Resolution opposing re-designation sails through

Newton County preps to protect land rights


Newton County Quorum Court members passed a resolution at their Nov. 6 meeting opposing “the changing of the name designation or expansion of the Buffalo National River, and any further negative impact on the agricultural lands or infringement on private ownership on the Buffalo National River Watershed.”

The vote was unanimous with approximately 25 citizens in attendance.

Justice of the Peace Jamie Mefford said the court wanted to show its opposition to any name change, park expansion, private land rights restrictions and any agricultural restrictions.

Mefford said little discussion by court members took place before the vote because, “We’re all in agreement that we just don’t want the changes.”

The resolution follows recent discussions of making public lands around the Buffalo National River into a national park preserve.

In July 2022, the Runway Group approached U.S. Rep. Bruce Westerman, R-Ark., who represents Arkansas’ 4th Congressional District and chairs the Natural Resources Committee, with the idea re-designating the land.

The Buffalo National River became America’s first national river in 1972. At that time, the federal government used eminent domain on some landowners.

The Runway Group is owned by Steuart and Tom Walton, grandsons of Walmart founders Helen and Sam Walton.

Proponents of the idea emphasize re-designating federal land around the river will bring more tourism, jobs, and money, which could be used to improve the park’s infrastructure, as well as enhance economic benefits and growth to Newton and Searcy counties and their gateway communities.

In September, in an effort to gauge public opinion, the Runway Group hired Selzer & Co., who polled 412 voters in Baxter, Madison, Marion, Newton and Searcy counties about a change and produced a flyer with the results.

However, locals say they are opposed to the change. Mefford said no constituents have approached him in support of the idea.

“I couldn’t understand why they didn’t bring it to the local cities, and the local county governments before they ever even started anything with it,” Mefford said.

The Record broke the story on Oct. 4, making the public aware of discussions about re-designating lands.

Recently, Runway Group’s Vice President of Corporate and Community Affairs Krista Cupp said the group is not pressing forward with a re-designation. There are “no next steps,” she said.

Cupp said when the group approached Westerman, it didn’t present a proposal but asked if the re-designation was worth exploring.     

Westerman has stated that no plans exist now to draft legislation turning the lands into a preserve.

Mefford realizes the county’s resolution holds no weight if a federal law were passed.

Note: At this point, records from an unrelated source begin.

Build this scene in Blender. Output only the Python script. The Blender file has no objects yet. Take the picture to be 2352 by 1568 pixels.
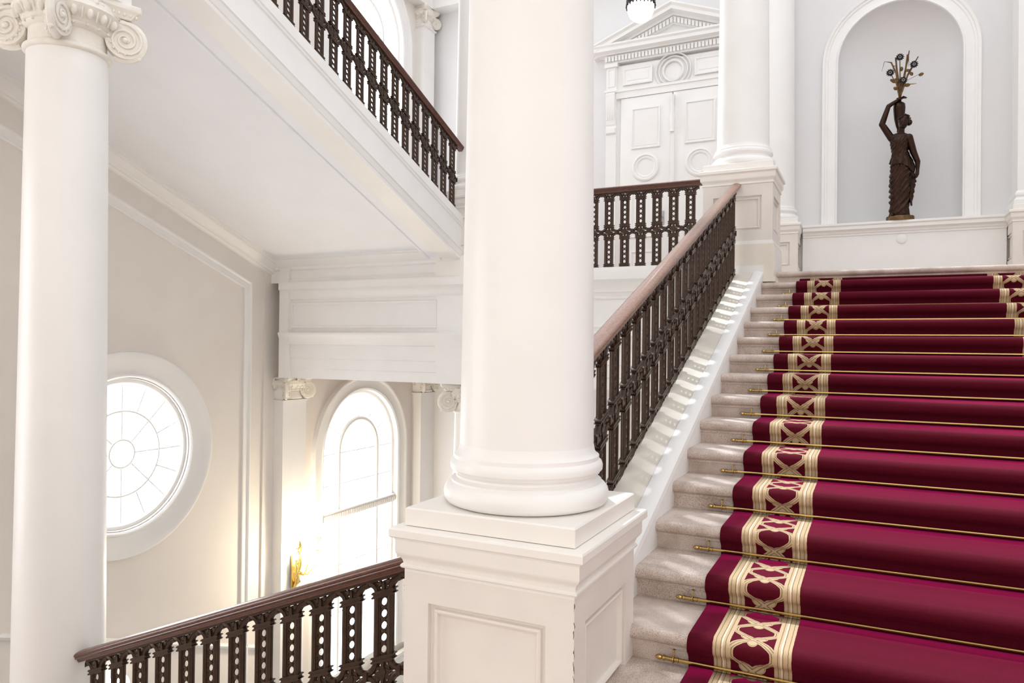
import bpy, math, random
from mathutils import Matrix, Vector
random.seed(7)
C = bpy.context.scene.collection
S = bpy.context.scene
PI = math.pi
# ------------------------------------------------------------------ camera
YAW, PIT, ROL, FPX = .45617, .0059144, .0109434, 1681.0
def _axes():
    F = Vector((-math.sin(YAW)*math.cos(PIT), math.cos(YAW)*math.cos(PIT), math.sin(PIT)))
    r = Vector((math.cos(YAW), math.sin(YAW), 0)); u = r.cross(F)
    return r*math.cos(ROL)+u*math.sin(ROL), -r*math.sin(ROL)+u*math.cos(ROL), F
R_, U_, F_ = _axes()
cam_d = bpy.data.cameras.new('camera'); cam = bpy.data.objects.new('camera', cam_d); C.objects.link(cam)
cam_d.sensor_fit = 'HORIZONTAL'; cam_d.sensor_width = 36; cam_d.lens = FPX/2352*36
cam_d.clip_start = .05; cam_d.clip_end = 200
cam.matrix_world = Matrix(((R_.x, U_.x, -F_.x, 0), (R_.y, U_.y, -F_.y, 0), (R_.z, U_.z, -F_.z, 0), (0, 0, 0, 1)))
S.camera = cam
# ------------------------------------------------------------------ world and light
S.view_settings.view_transform = 'Standard'; S.view_settings.look = 'None'
S.view_settings.gamma = 1; S.view_settings.exposure = 0.27
S.view_settings.use_curve_mapping = False
S.cycles.max_bounces = 8; S.cycles.diffuse_bounces = 6; S.cycles.glossy_bounces = 3
S.cycles.caustics_reflective = False; S.cycles.caustics_refractive = False
S.cycles.sample_clamp_indirect = 8
W = bpy.data.worlds.new('sky'); S.world = W; W.use_nodes = True
bg = W.node_tree.nodes['Background']; bg.inputs[0].default_value = (.92, .955, 1, 1); bg.inputs[1].default_value = 1.5
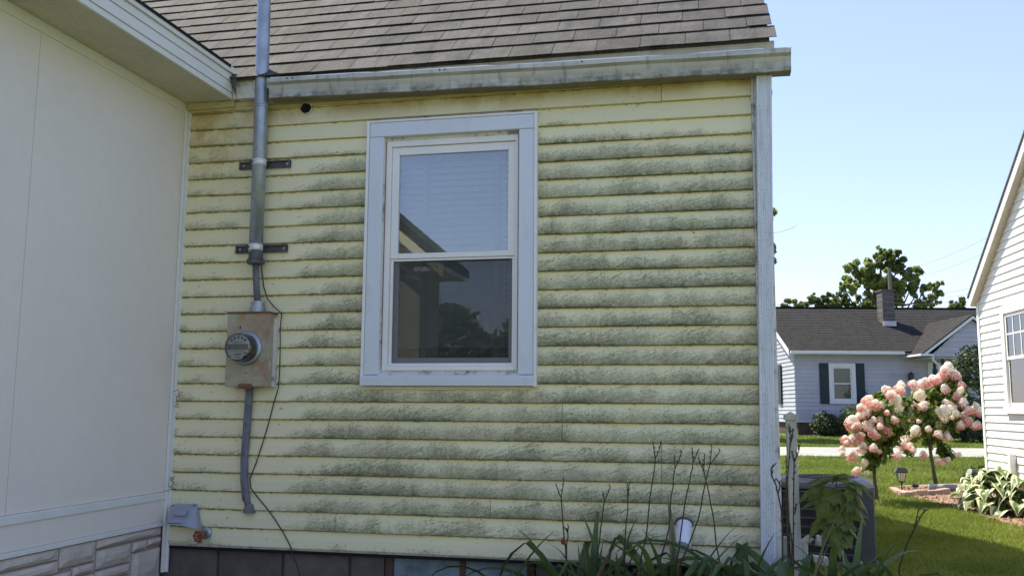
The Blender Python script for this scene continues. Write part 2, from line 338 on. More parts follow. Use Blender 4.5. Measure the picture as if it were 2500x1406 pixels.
def blossom_material(name, lo_c, hi_c):
    k = NT(name); x, y, z = k.sep(); f = k.math('ADD', k.map(z, -.9, .9, 0, 1, False), k.math('MULTIPLY', k.math('SUBTRACT', k.noise(2.6, 4), .5), 1.5))
    c = k.mix(k.map(k.math('ADD', f, k.map(k.rnd(), 0, 1, -.25, .25, False)), .15, .85), lo_c, hi_c); k.done(c, .7, .2)
    tr = k.n('BsdfTranslucent'); k.l(c, tr.inputs[0]); ms = k.n('MixShader'); ms.inputs[0].default_value = .3
    k.l(k.b.outputs[0], ms.inputs[1]); k.l(tr.outputs[0], ms.inputs[2]); k.l(ms.outputs[0], k.t.nodes['Material Output'].inputs[0]); return k.m
M['pink'] = blossom_material('pink_florets', (.78, .38, .36), (.93, .86, .80)); M['cream'] = blossom_material('cream_florets', (.84, .72, .56), (.90, .88, .78))

# ================================================================== SETTING: ground, road, bed
def sheet(name, poly_rows, m, lift):      # rows of (x, y) points -> draped sheet
    mb = MB(); n = len(poly_rows[0])
    vs = [(x, y, float(gz(x, y)) + lift) for r in poly_rows for x, y in r]
    fs = [(i*n+j, i*n+j+1, (i+1)*n+j+1, (i+1)*n+j) for i in range(len(poly_rows)-1) for j in range(n-1)]
    mb.add(vs, fs); return obj(name, mb, m, kind='structure')
def strip(d0, d1, l0, l1, nd, nl):
    return [[tuple((CAM + FH*d + RH*l)[:2]) for l in np.linspace(l0, l1, nl)] for d in np.linspace(d0, d1, nd)]
rows = strip(-60, 11, -120, 120, 2, 2)[:1] + strip(11, 32, -120, 120, 2, 2) + strip(500, 500.1, -400, 400, 2, 2)[:1]
rows[0] = [tuple((CAM - FH*80 + RH*l)[:2]) for l in (-120, 120)]
sheet('ground', rows, M['lawn'], 0)
sheet('road', strip(22.0, 25.4, -40, 60, 8, 30), M['road'], .012)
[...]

“We have no power over the federal government,” he said.

Mefford said even though the Runway Group has said it is no longer pursuing the option, “I think the next time we’ll hear about it, it’ll be up in Congress.

“You know, the people that are pushing this are very powerful and they have the money and they have the lobbyists.”

Mefford, who is serving his third two-year term, said people in his district and in Newton County remain on edge based upon recent large land purchases in the area.

Walton Enterprises, owned by the Walton family, owns more than 6,000 acres in Kingston in Madison County and has purchased three historic buildings on the Kingston Square they plan to renovate.

Unconfirmed reports indicate the Runway Group has made plans to purchase Horseshoe Canyon, a large dude ranch near Jasper in Newton County.

In 2020, Bass Pro Shop Founder Johnny Morris bought Dogpatch U.S.A., a theme park in Newton County that opened in 1968 but was shuttered in 1993.

Mefford said the recent land purchases have the court members considering ordinances that were passed in approximately 1998 dealing with county landowners rights.

“And we’re in the process of dragging that out and getting the dust off of it.”

Currently, the county has no zoning ordinances and requires no building permits.

Even though zoning requirements were brought up at Monday’s meeting, Mefford said, “We know what’s coming. It’s everywhere. But we don’t want to infringe on anybody’s property rights.

“Things have been simple, ’til now,” he said.

But “big growth” is coming and he’s worried about how the county will pay for it.

The county is at least “62 percent government owned,” but with very little tax base, receiving payments in lieu of taxes [PILT], Mefford said. PILT payments are “federal payments that help local governments offset losses in property taxes due to the existence of nontaxable Federal lands within their boundaries,” according to the U.S. Department of Interior.

“So we’re sitting here with 1,500 miles of dirt roads in this county. And we’ve got a $1.3 million budget, $1.4, a little more than that with FEMA, but it takes $800,000 to pay our employees in the road department and that don’t leave a lot,” Mefford said.